Recreational and commercial members indicated concerns regarding the compressed timeframe, questioning if a harvest strategy needs to be developed and implemented alongside any urgent management action. Fisheries Queensland clarified that the harvest strategy is necessary as it sets the framework for rebuilding as well as the long-term management of the fishery, including objectives, reference points, decision rules, rebuilding timeframes and review criteria.

Fisheries Queensland then presented a draft discussion paper which included the reasons for consultation and rebuilding, rebuilding policy information, background information on the fishery, current management arrangements, options to rebuild the stock and impact alleviation options. Working group members provided advice and input on the discussion paper for consideration by Fisheries Queensland (noting the working group is not a decision-making body). Most members did not endorse the discussion paper, noting reservations regarding the science and stock assessment results and, subsequently, their ability to communicate rebuilding options and impacts to other stakeholders. The Indigenous fishing member, one recreational member, the conservation member and the GBRMPA member did endorse the discussion paper to seek public feedback on the future management of the fishery.

The working group, in noting the influence that NSW catch has on proposed management measures in Queensland (including the TACC), reiterated the importance of working with NSW to discuss and progress commensurate management arrangements to contribute to the rebuilding of this shared stock.

Fisheries Queensland presented the draft east coast Spanish mackerel fishery harvest strategy, which included primary fishery objectives to first rebuild the stock to a level that achieves maximum sustainable yield (40% spawning biomass), then progress to the longer-term objective to return the stock to a level that maximises economic yield (60% spawning biomass). Members noted the proposed sectoral catch shares of 60% commercial and 40% recreational (including charter), and one recreational member noted they do not support defining sectoral catch share allocations generally. Members discussed and provided advice on the draft harvest strategy decision rules, which are designed to rebuild the stock to sustainable levels and maintain sectoral catch shares by adjusting the TACC and recreational in-possession limits. Members noted the draft harvest strategy components on monitoring social and economic performance, data collection validation and assessment and information on research priorities.

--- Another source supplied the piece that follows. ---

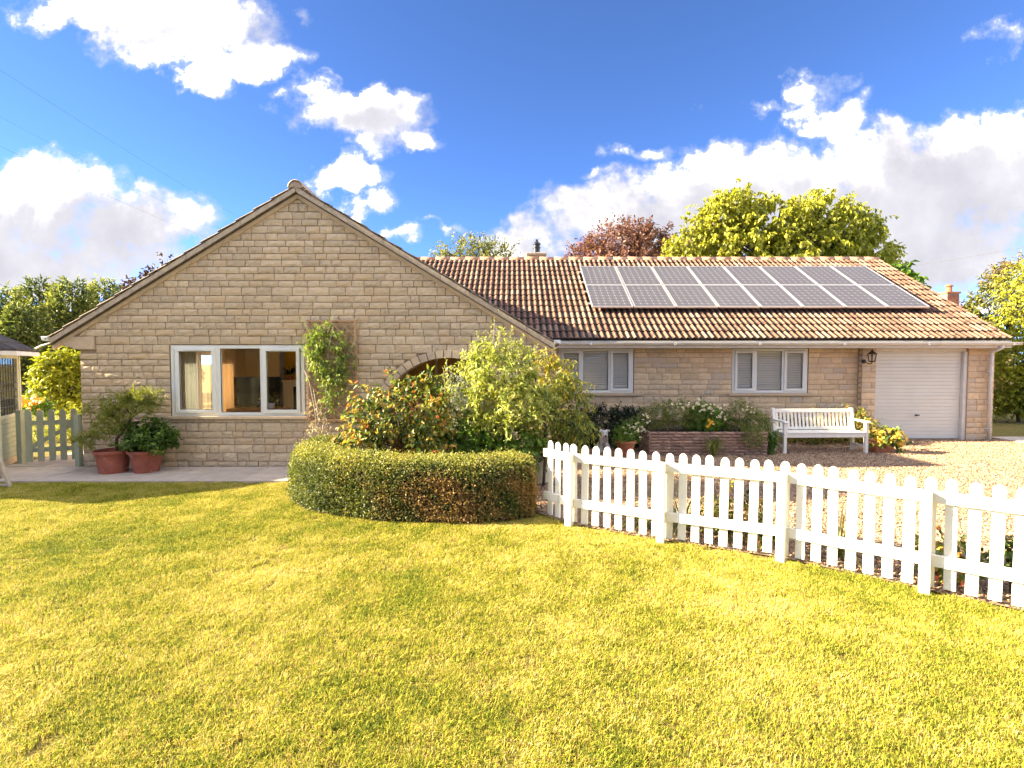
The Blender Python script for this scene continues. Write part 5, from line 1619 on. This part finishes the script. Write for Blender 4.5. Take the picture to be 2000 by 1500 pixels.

Members discussed that that the next stock assessment is proposed to take place after 1 July 2025, which will provide an indication of stock recovery given sufficient time for management changes to have a positive impact. Fisheries Queensland noted that the proposed management measures should deliver stock recovery in the proposed time frame.

Members held concerns regarding a draft decision rule relating to closing and reopening the fishery if recovery is not achieved. Fisheries Queensland will review this decision rule before the draft harvest strategy is released for public consultation, noting commercial and recreational members concerns regarding stock assessment outputs and rebuilding projections.

Most working group members endorsed the draft harvest strategy for public consultation on the proviso that members’ advice on readability and decision rules are considered. A commercial member and a recreational member did not endorse the harvest strategy for public consultation.

Some members requested a more balanced consideration of ecological, social and economic objectives in rebuilding the stock. Commercial and recreational members suggested that management action could be delayed, which would provide time for industry to adjust and allow additional data to be collected to address uncertainties in the stock assessment.

Fisheries Queensland presented and discussed results and methodology of Queensland’s recreational monitoring programs, including the boat ramp survey program and state-wide recreational fishing surveys. Members noted that all information and data from the programs are available on the Department of Agriculture and Fisheries website. Commercial members held concerns over the representativeness of the surveys, suggesting that the majority of ‘skilled fishers’ do not participate. Fisheries Queensland, GBRMPA and recreational members noted that the surveys have very high participation rates (>95%), produce reliable estimates and are best practice. Members also discussed options for improving recreational data, including reporting through the recreational fishing app and mandatory reporting requirements in line with measures taken by other jurisdictions for at-risk species.

In other business:

  • The GBRMPA member advised that sea surface temperatures remain above average across most of the marine park and are expected to remain so until the end of March 2022. Weather patterns over the next few weeks are being monitored, and they will be critical in determining the overall extent and severity of coral bleaching.
  • The commercial sector noted concern around changes in recreational catch methodology in stock assessments over time – particularly between the 2016 and 2020 stock assessments – and sought further clarification from the stock assessment authors regarding these changes.

The next meeting will be held in May 2022 to review feedback from public consultation results and seek final feedback on the draft harvest strategy and rebuilding options. Fisheries Queensland are working towards implementation of management action to rebuild the stock coming into effect on 1 July 2022.